§ Requirement
Copy out the whole listing exactly as written, leaving the pictures behind.

§ Material provided
------------------------------------------------

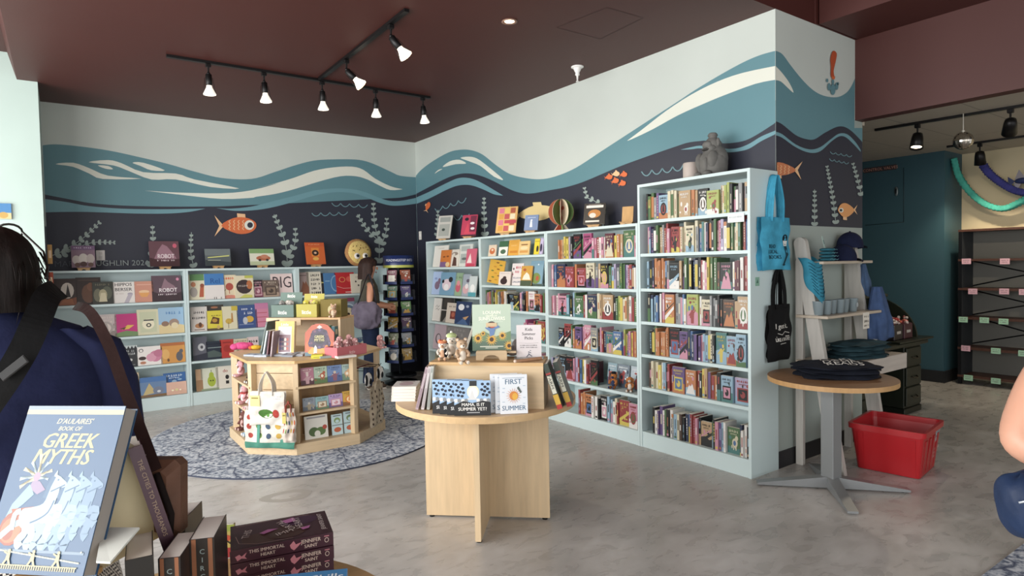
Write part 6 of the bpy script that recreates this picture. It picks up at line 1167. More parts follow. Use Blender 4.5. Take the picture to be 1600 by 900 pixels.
# ------------------------------------------------------------ people
def skinned(name, verts, edges, m, parent=None, sub=2, root=0, smooth=0):
    me = D.meshes.new(name); me.from_pydata([v[:3] for v in verts], edges, []); me.materials.append(m); o = D.objects.new(name, me); COL.objects.link(o)
    if parent: o.parent = parent
    sk = o.modifiers.new('skin', 'SKIN'); sk.use_smooth_shade = True; sk.branch_smoothing = .6
    for i, v in enumerate(verts):
        r_ = v[3] if isinstance(v[3], (tuple, list)) else (v[3], v[3]); me.skin_vertices[0].data[i].radius = r_; me.skin_vertices[0].data[i].use_root = (i == root)
    ss = o.modifiers.new('sub', 'SUBSURF'); ss.levels = sub; ss.render_levels = sub
    return o
SKIN = mat('c08a70', 'skin'); SKIN2 = mat('c9977f', 'skin')
def human(M, label, S, facing_cloth, hairfn, skin=SKIN, arms=None, trousers='2a3346', top='5a5246', shoes='2a2625', top_hem=.92, sleeve=0, legs=True, wide=1.0, head=None, trm=None, hem_flare=1.0):
    """faces local -y; S = height/1.7 ; arms = [(elbow, wrist, handdir) left, right]"""
    e = empty('person', M, label, 'person'); s_ = S
    P = lambda x, y, z: (x * s_, y * s_, z * s_)
    hc = head or (0, -.01, 1.56)
    verts = []; edges = []
    def v(x, y, z, r, to=None):
        verts.append((*P(x, y, z), (r[0] * s_, r[1] * s_) if isinstance(r, tuple) else r * s_)); i = len(verts) - 1
        if to is not None: edges.append((to, i))
        return i
    pel = v(0, 0, .93, (.135 * wide, .10)); wa = v(0, .0, 1.08, (.12 * wide, .085), pel); ch = v(0, 0, 1.25, (.14 * wide, .10), wa); nb_ = v(0, .005, 1.36, (.08, .055), ch); nk = v(0, .0, 1.455, .048, nb_)
    hd0 = v(hc[0], hc[1] + .005, hc[2] - .055, (.066, .075), nk); hd1 = v(hc[0], hc[1], hc[2] + .02, (.078, .095), hd0); v(hc[0], hc[1] + .008, hc[2] + .085, (.06, .072), hd1)
    hands = []
    for sx, (el, wr) in zip((-1, 1), arms):
        sh = v(sx * .155 * wide, 0, 1.345, .046, nb_); up = v((sx * .175 * wide * .6 + el[0] * .4), el[1] * .4, 1.36 * .6 + el[2] * .4, .05, sh); elb = v(*el, .041, up); mid = v(*[(a * .6 + b * .4) for a, b in zip(el, wr)], .039, elb); w_ = v(*wr, .027, mid)
        d = (V(wr) - V(el)).normalized(); palm = v(*(V(wr) + d * .05), (.036, .02), w_); hands.append((V(wr) + d * .05, d, palm))
        sd = d.cross(V((0, 0, 1))); sd = sd.normalized() if sd.length > .2 else V((1, 0, 0))
        upv = sd.cross(d)
        for f, (o_, L_) in enumerate(((-.027, .062), (-.009, .072), (.009, .068), (.026, .055))):
            b0 = V(wr) + d * .078 + upv * o_; k1 = v(*b0, .0095, palm); k2 = v(*(b0 + d * L_ * .5 + sd * .01), .0085, k1); v(*(b0 + d * L_ * .85 + sd * .03), .007, k2)
        t0 = V(wr) + d * .03 - upv * .036; k1 = v(*t0, .011, palm); v(*(t0 + d * .035 - upv * .015 + sd * .012), .009, k1)
    for sx in (-1, 1):
        hp_ = v(sx * .085, 0, .86, .088, pel); kn = v(sx * .09, -.01, .48, .058, hp_); an = v(sx * .09, .02, .09, .036, kn); v(sx * .095, -.10, .035, (.036, .026), an)
    body = skinned('body', verts, edges, skin, e)
    # face and ears
    f = MB(); h = V(P(*hc)); f.ell(h + V((0, -.098, .0)) * s_, (.011 * s_, .014 * s_, .021 * s_), skin); f.ell(h + V((0, -.085, -.052)) * s_, (.026 * s_, .01 * s_, .008 * s_), mat('a5605a', 'skin'))
    for sx in (-1, 1):
        f.ell(h + V((sx * .032, -.086, .025)) * s_, (.013 * s_, .006 * s_, .007 * s_), mat('efeae4', 'plastic')); f.ell(h + V((sx * .032, -.0915, .025)) * s_, (.006 * s_, .003 * s_, .006 * s_), mat('3a2a20', 'plastic')); f.ell(h + V((sx * .08, .01, .0)) * s_, (.012 * s_, .02 * s_, .03 * s_), skin); f.ell(h + V((sx * .033, -.088, .045)) * s_, (.02 * s_, .006 * s_, .004 * s_), mat('2c1d18', 'hair'))
    f.build('face', e)
    facing_cloth(e, P, s_); hairfn(e, V(P(*hc)), s_)
    return e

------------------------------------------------

§ The result
Write part 6 of the bpy script that recreates this picture. It picks up at line 1167. More parts follow. Use Blender 4.5. Take the picture to be 1600 by 900 pixels.
# ------------------------------------------------------------ people
def skinned(name, verts, edges, m, parent=None, sub=2, root=0, smooth=0):
    me = D.meshes.new(name); me.from_pydata([v[:3] for v in verts], edges, []); me.materials.append(m); o = D.objects.new(name, me); COL.objects.link(o)
    if parent: o.parent = parent
    sk = o.modifiers.new('skin', 'SKIN'); sk.use_smooth_shade = True; sk.branch_smoothing = .6
    for i, v in enumerate(verts):
        r_ = v[3] if isinstance(v[3], (tuple, list)) else (v[3], v[3]); me.skin_vertices[0].data[i].radius = r_; me.skin_vertices[0].data[i].use_root = (i == root)
    ss = o.modifiers.new('sub', 'SUBSURF'); ss.levels = sub; ss.render_levels = sub
    return o
SKIN = mat('c08a70', 'skin'); SKIN2 = mat('c9977f', 'skin')
def human(M, label, S, facing_cloth, hairfn, skin=SKIN, arms=None, trousers='2a3346', top='5a5246', shoes='2a2625', top_hem=.92, sleeve=0, legs=True, wide=1.0, head=None, trm=None, hem_flare=1.0):
    """faces local -y; S = height/1.7 ; arms = [(elbow, wrist, handdir) left, right]"""
    e = empty('person', M, label, 'person'); s_ = S
    P = lambda x, y, z: (x * s_, y * s_, z * s_)
    hc = head or (0, -.01, 1.56)
    verts = []; edges = []
    def v(x, y, z, r, to=None):
        verts.append((*P(x, y, z), (r[0] * s_, r[1] * s_) if isinstance(r, tuple) else r * s_)); i = len(verts) - 1
        if to is not None: edges.append((to, i))
        return i
    pel = v(0, 0, .93, (.135 * wide, .10)); wa = v(0, .0, 1.08, (.12 * wide, .085), pel); ch = v(0, 0, 1.25, (.14 * wide, .10), wa); nb_ = v(0, .005, 1.36, (.08, .055), ch); nk = v(0, .0, 1.455, .048, nb_)
    hd0 = v(hc[0], hc[1] + .005, hc[2] - .055, (.066, .075), nk); hd1 = v(hc[0], hc[1], hc[2] + .02, (.078, .095), hd0); v(hc[0], hc[1] + .008, hc[2] + .085, (.06, .072), hd1)
    hands = []
    for sx, (el, wr) in zip((-1, 1), arms):
        sh = v(sx * .155 * wide, 0, 1.345, .046, nb_); up = v((sx * .175 * wide * .6 + el[0] * .4), el[1] * .4, 1.36 * .6 + el[2] * .4, .05, sh); elb = v(*el, .041, up); mid = v(*[(a * .6 + b * .4) for a, b in zip(el, wr)], .039, elb); w_ = v(*wr, .027, mid)
        d = (V(wr) - V(el)).normalized(); palm = v(*(V(wr) + d * .05), (.036, .02), w_); hands.append((V(wr) + d * .05, d, palm))
        sd = d.cross(V((0, 0, 1))); sd = sd.normalized() if sd.length > .2 else V((1, 0, 0))
        upv = sd.cross(d)
        for f, (o_, L_) in enumerate(((-.027, .062), (-.009, .072), (.009, .068), (.026, .055))):
            b0 = V(wr) + d * .078 + upv * o_; k1 = v(*b0, .0095, palm); k2 = v(*(b0 + d * L_ * .5 + sd * .01), .0085, k1); v(*(b0 + d * L_ * .85 + sd * .03), .007, k2)
        t0 = V(wr) + d * .03 - upv * .036; k1 = v(*t0, .011, palm); v(*(t0 + d * .035 - upv * .015 + sd * .012), .009, k1)
    for sx in (-1, 1):
        hp_ = v(sx * .085, 0, .86, .088, pel); kn = v(sx * .09, -.01, .48, .058, hp_); an = v(sx * .09, .02, .09, .036, kn); v(sx * .095, -.10, .035, (.036, .026), an)
    body = skinned('body', verts, edges, skin, e)
    # face and ears
    f = MB(); h = V(P(*hc)); f.ell(h + V((0, -.098, .0)) * s_, (.011 * s_, .014 * s_, .021 * s_), skin); f.ell(h + V((0, -.085, -.052)) * s_, (.026 * s_, .01 * s_, .008 * s_), mat('a5605a', 'skin'))
    for sx in (-1, 1):
        f.ell(h + V((sx * .032, -.086, .025)) * s_, (.013 * s_, .006 * s_, .007 * s_), mat('efeae4', 'plastic')); f.ell(h + V((sx * .032, -.0915, .025)) * s_, (.006 * s_, .003 * s_, .006 * s_), mat('3a2a20', 'plastic')); f.ell(h + V((sx * .08, .01, .0)) * s_, (.012 * s_, .02 * s_, .03 * s_), skin); f.ell(h + V((sx * .033, -.088, .045)) * s_, (.02 * s_, .006 * s_, .004 * s_), mat('2c1d18', 'hair'))
    f.build('face', e)
    facing_cloth(e, P, s_); hairfn(e, V(P(*hc)), s_)
    return e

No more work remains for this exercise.